7. The method of claim 6 wherein the data mined from the review source comprises a product or service review, and wherein determining the product or service reputation comprises analyzing text of the product or service review using a model in which a series of terms in the product or service review are analyzed against data in the model to determine whether the review is more likely positive or more likely negative with respect to the product or service reputation.

8. The method of claim 7 wherein the model comprises a 3-gram model, and wherein analyzing the text comprises considering a term and two terms proceeding that term.

9. The method of claim 1 further comprising, determining the seller reputation based on mining data from a review source.

10. The method of claim 9 wherein the data mined from the review source comprises a seller review, and wherein determining the seller reputation comprises analyzing text of the seller review using a model in which a series of terms in the seller,review are analyzed against data in the model to determine whether the review is more likely positive or more likely negative with respect to the seller reputation.

11. The method of claim 10 wherein the model comprises a 3-gram model, and wherein analyzing the text comprises considering a term and two terms proceeding that term.
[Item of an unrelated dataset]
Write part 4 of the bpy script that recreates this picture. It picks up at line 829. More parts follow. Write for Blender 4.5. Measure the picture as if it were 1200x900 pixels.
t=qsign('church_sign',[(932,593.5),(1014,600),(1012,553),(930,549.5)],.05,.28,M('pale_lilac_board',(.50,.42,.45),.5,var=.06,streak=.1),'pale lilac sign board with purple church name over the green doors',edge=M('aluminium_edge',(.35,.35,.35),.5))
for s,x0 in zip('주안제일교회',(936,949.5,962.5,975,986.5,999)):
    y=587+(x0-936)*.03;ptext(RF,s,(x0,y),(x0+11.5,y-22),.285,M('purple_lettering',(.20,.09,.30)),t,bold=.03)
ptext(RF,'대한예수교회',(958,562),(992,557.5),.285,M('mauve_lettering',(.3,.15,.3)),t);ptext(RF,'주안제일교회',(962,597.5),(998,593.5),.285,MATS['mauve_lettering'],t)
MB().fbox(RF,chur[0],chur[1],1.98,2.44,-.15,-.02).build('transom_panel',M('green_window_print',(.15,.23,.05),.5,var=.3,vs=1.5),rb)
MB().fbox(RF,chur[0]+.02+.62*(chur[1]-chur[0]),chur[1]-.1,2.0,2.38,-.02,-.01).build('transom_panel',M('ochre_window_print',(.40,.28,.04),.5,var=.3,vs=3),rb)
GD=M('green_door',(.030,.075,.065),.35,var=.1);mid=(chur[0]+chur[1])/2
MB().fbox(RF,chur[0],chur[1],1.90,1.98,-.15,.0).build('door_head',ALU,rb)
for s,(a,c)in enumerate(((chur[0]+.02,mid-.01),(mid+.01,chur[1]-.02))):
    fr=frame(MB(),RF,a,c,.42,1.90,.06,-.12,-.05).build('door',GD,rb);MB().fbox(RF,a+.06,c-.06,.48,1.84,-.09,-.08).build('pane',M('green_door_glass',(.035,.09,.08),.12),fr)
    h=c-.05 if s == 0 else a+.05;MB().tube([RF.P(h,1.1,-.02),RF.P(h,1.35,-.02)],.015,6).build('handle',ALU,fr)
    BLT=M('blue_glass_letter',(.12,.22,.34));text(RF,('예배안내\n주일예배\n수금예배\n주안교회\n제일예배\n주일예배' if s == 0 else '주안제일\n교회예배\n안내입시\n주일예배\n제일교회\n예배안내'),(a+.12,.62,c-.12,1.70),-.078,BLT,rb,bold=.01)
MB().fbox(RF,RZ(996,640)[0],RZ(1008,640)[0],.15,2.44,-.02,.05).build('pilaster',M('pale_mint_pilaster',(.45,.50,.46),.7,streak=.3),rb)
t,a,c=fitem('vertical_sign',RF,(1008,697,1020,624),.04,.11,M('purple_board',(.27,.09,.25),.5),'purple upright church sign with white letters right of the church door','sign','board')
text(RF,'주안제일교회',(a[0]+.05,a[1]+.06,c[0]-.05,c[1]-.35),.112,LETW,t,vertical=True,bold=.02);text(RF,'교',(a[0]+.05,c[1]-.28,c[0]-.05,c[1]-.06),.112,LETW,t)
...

12. In a computing environment, a system comprising:

means for receiving a query and locating items of data corresponding to advertisements for product or services relevant to that query;

a reputation ranking mechanism that ranks the items of data based on product or service reputation or seller reputation, or a combination of product or service reputation and seller reputation; and

means for providing the items of data for returning as corresponding reputation-ranked advertisement data included in a response to the query.

13. The system of claim 12 wherein the means for receiving the query and locating the items of data includes a relevance ranking mechanism, a payment ranking mechanism, or a combination of a relevance ranking mechanism and a payment ranking mechanism.

14. The system of claim 12 wherein the reputation ranking mechanism is coupled to a source of reputation data.

15. The system of claim 14 wherein the source of reputation data comprises web-available reviews, or a source of reputation data corresponding to web-available reviews, or a combination of web-available reviews and a source of reputation data corresponding to web-available reviews.

16. The system of claim 15 further comprising an analyzer that analyzes text within the web-available reviews using a model to predict whether a review is positive or negative.

17. The system of claim 16 wherein the model comprises a 3-gram model that considers a term and two terms preceding that term.

18. A computer-readable medium having computer-executable instructions, comprising:

accessing a set of data items, each data item corresponding to an advertisement; and

ranking at least part of the set of data items based on a combination of reputation data and relevance to a query or advertiser payment, or a combination of reputation data and both relevance to a query and advertiser payment.

19. The computer-readable medium of claim 18 wherein ranking the data items includes determining a value based for each item based on a mathematical combination of a product or service reputation score, a seller reputation score and a relevance score, and re-ranking according to the score determined for each item.

20. The computer-readable medium of claim 18 wherein the reputation data is determined from web-available reviews by analyzing text in the reviews using a 3-gram model that considers terms and two terms preceding each of those terms in the text.